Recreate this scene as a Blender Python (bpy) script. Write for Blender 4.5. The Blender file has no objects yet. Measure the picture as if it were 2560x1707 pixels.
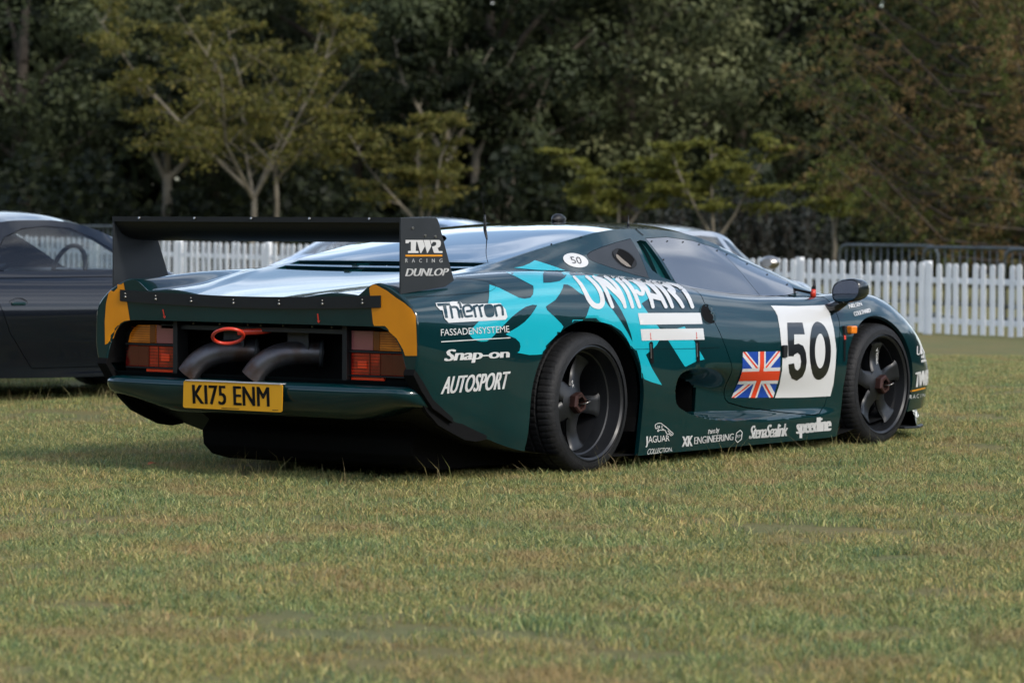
import bpy, bmesh, math, random
import numpy as np
from mathutils import Vector, Matrix
from mathutils.bvhtree import BVHTree
from mathutils.geometry import delaunay_2d_cdt

# ------------------------------------------------------------------ camera, sky, sun, exposure
SC = bpy.context.scene
COL = SC.collection
TH = math.radians(40.72)                       # angle between the race car's long axis and the lens axis
FPX, PW, PH, HORIZON, PPX = 9060.0, 2560.0, 1707.0, 507.0, 450.0   # focal length and principal point in photo pixels (the photo is an off-centre crop)
VD = Vector((math.cos(TH), math.sin(TH), 0)); RD = Vector((math.sin(TH), -math.cos(TH), 0)); UPV = Vector((0, 0, 1))
CAMP = Vector((-13.88, -10.342, 1.25))
PITCH = math.atan((PH / 2 - HORIZON) / FPX)
FWD = VD * math.cos(PITCH) - UPV * math.sin(PITCH); CUP = UPV * math.cos(PITCH) + VD * math.sin(PITCH)
cam_d = bpy.data.cameras.new('camera'); cam = bpy.data.objects.new('camera', cam_d); COL.objects.link(cam)
rot = Matrix((RD, CUP, -FWD)).transposed()
cam.matrix_world = Matrix.Translation(CAMP) @ rot.to_4x4()
cam_d.sensor_width = 36; cam_d.lens = FPX / PW * 36; cam_d.shift_x = (PW / 2 - PPX) / PW; cam_d.clip_end = 2000
cam_d.dof.use_dof = True; cam_d.dof.focus_distance = 16.3; cam_d.dof.aperture_fstop = 5.0
SC.camera = cam

SUN_AZ = Vector((-0.22, -1.0, 0)).normalized(); SUN_EL = math.radians(36)
sun_dir = SUN_AZ * math.cos(SUN_EL) + UPV * math.sin(SUN_EL)
SC.world = bpy.data.worlds.new('World'); SC.world.use_nodes = True
wn = SC.world.node_tree; wn.nodes.clear()
def wnode(t, **k):
    n = wn.nodes.new(t)
    for a, b in k.items(): setattr(n, a, b)
    return n
sky = wnode('ShaderNodeTexSky', sky_type='NISHITA', sun_disc=False, sun_elevation=SUN_EL,
            sun_rotation=math.atan2(SUN_AZ.x, SUN_AZ.y), air_density=1.0, dust_density=1.2, ozone_density=1.2)
wtc = wnode('ShaderNodeTexCoord'); wmp = wnode('ShaderNodeMapping'); wmp.inputs['Scale'].default_value = (1, 1, 2.6); wmp.inputs['Location'].default_value = (4.71, 6.67, 2.01)
wno = wnode('ShaderNodeTexNoise'); wno.inputs['Scale'].default_value = 3.2; wno.inputs['Detail'].default_value = 7; wno.inputs['Roughness'].default_value = 0.56
wrp = wnode('ShaderNodeValToRGB'); wrp.color_ramp.elements[0].position = 0.46; wrp.color_ramp.elements[1].position = 0.72
wmx = wnode('ShaderNodeMixRGB')
whs = wnode('ShaderNodeHueSaturation'); whs.inputs['Saturation'].default_value = .22; whs.inputs['Value'].default_value = 2.4   # cloud: whitened, brighter sky light
wad = wnode('ShaderNodeMixRGB'); wad.blend_type = 'ADD'; wad.inputs[0].default_value = 1; wad.inputs[2].default_value = (1.0, 1.05, 1.15, 1)
wbg = wnode('ShaderNodeBackground'); wbg.inputs['Strength'].default_value = 0.15
wout = wnode('ShaderNodeOutputWorld')
L = wn.links.new
L(wtc.outputs['Generated'], wmp.inputs[0]); L(wmp.outputs[0], wno.inputs['Vector']); L(wno.outputs[0], wrp.inputs[0])
L(sky.outputs[0], whs.inputs['Color']); L(whs.outputs[0], wad.inputs[1])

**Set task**
Except for the pictures, give all the material above again verbatim.

**Answer to this task**
Recreate this scene as a Blender Python (bpy) script. Write for Blender 4.5. The Blender file has no objects yet. Measure the picture as if it were 2560x1707 pixels.
import bpy, bmesh, math, random
import numpy as np
from mathutils import Vector, Matrix
from mathutils.bvhtree import BVHTree
from mathutils.geometry import delaunay_2d_cdt

# ------------------------------------------------------------------ camera, sky, sun, exposure
SC = bpy.context.scene
COL = SC.collection
TH = math.radians(40.72)                       # angle between the race car's long axis and the lens axis
FPX, PW, PH, HORIZON, PPX = 9060.0, 2560.0, 1707.0, 507.0, 450.0   # focal length and principal point in photo pixels (the photo is an off-centre crop)
VD = Vector((math.cos(TH), math.sin(TH), 0)); RD = Vector((math.sin(TH), -math.cos(TH), 0)); UPV = Vector((0, 0, 1))
CAMP = Vector((-13.88, -10.342, 1.25))
PITCH = math.atan((PH / 2 - HORIZON) / FPX)
FWD = VD * math.cos(PITCH) - UPV * math.sin(PITCH); CUP = UPV * math.cos(PITCH) + VD * math.sin(PITCH)
cam_d = bpy.data.cameras.new('camera'); cam = bpy.data.objects.new('camera', cam_d); COL.objects.link(cam)
rot = Matrix((RD, CUP, -FWD)).transposed()
cam.matrix_world = Matrix.Translation(CAMP) @ rot.to_4x4()
cam_d.sensor_width = 36; cam_d.lens = FPX / PW * 36; cam_d.shift_x = (PW / 2 - PPX) / PW; cam_d.clip_end = 2000
cam_d.dof.use_dof = True; cam_d.dof.focus_distance = 16.3; cam_d.dof.aperture_fstop = 5.0
SC.camera = cam

SUN_AZ = Vector((-0.22, -1.0, 0)).normalized(); SUN_EL = math.radians(36)
sun_dir = SUN_AZ * math.cos(SUN_EL) + UPV * math.sin(SUN_EL)
SC.world = bpy.data.worlds.new('World'); SC.world.use_nodes = True
wn = SC.world.node_tree; wn.nodes.clear()
def wnode(t, **k):
    n = wn.nodes.new(t)
    for a, b in k.items(): setattr(n, a, b)
    return n
sky = wnode('ShaderNodeTexSky', sky_type='NISHITA', sun_disc=False, sun_elevation=SUN_EL,
            sun_rotation=math.atan2(SUN_AZ.x, SUN_AZ.y), air_density=1.0, dust_density=1.2, ozone_density=1.2)
wtc = wnode('ShaderNodeTexCoord'); wmp = wnode('ShaderNodeMapping'); wmp.inputs['Scale'].default_value = (1, 1, 2.6); wmp.inputs['Location'].default_value = (4.71, 6.67, 2.01)
wno = wnode('ShaderNodeTexNoise'); wno.inputs['Scale'].default_value = 3.2; wno.inputs['Detail'].default_value = 7; wno.inputs['Roughness'].default_value = 0.56
wrp = wnode('ShaderNodeValToRGB'); wrp.color_ramp.elements[0].position = 0.46; wrp.color_ramp.elements[1].position = 0.72
wmx = wnode('ShaderNodeMixRGB')
whs = wnode('ShaderNodeHueSaturation'); whs.inputs['Saturation'].default_value = .22; whs.inputs['Value'].default_value = 2.4   # cloud: whitened, brighter sky light
wad = wnode('ShaderNodeMixRGB'); wad.blend_type = 'ADD'; wad.inputs[0].default_value = 1; wad.inputs[2].default_value = (1.0, 1.05, 1.15, 1)
wbg = wnode('ShaderNodeBackground'); wbg.inputs['Strength'].default_value = 0.15
wout = wnode('ShaderNodeOutputWorld')
L = wn.links.new
L(wtc.outputs['Generated'], wmp.inputs[0]); L(wmp.outputs[0], wno.inputs['Vector']); L(wno.outputs[0], wrp.inputs[0])
L(sky.outputs[0], whs.inputs['Color']); L(whs.outputs[0], wad.inputs[1])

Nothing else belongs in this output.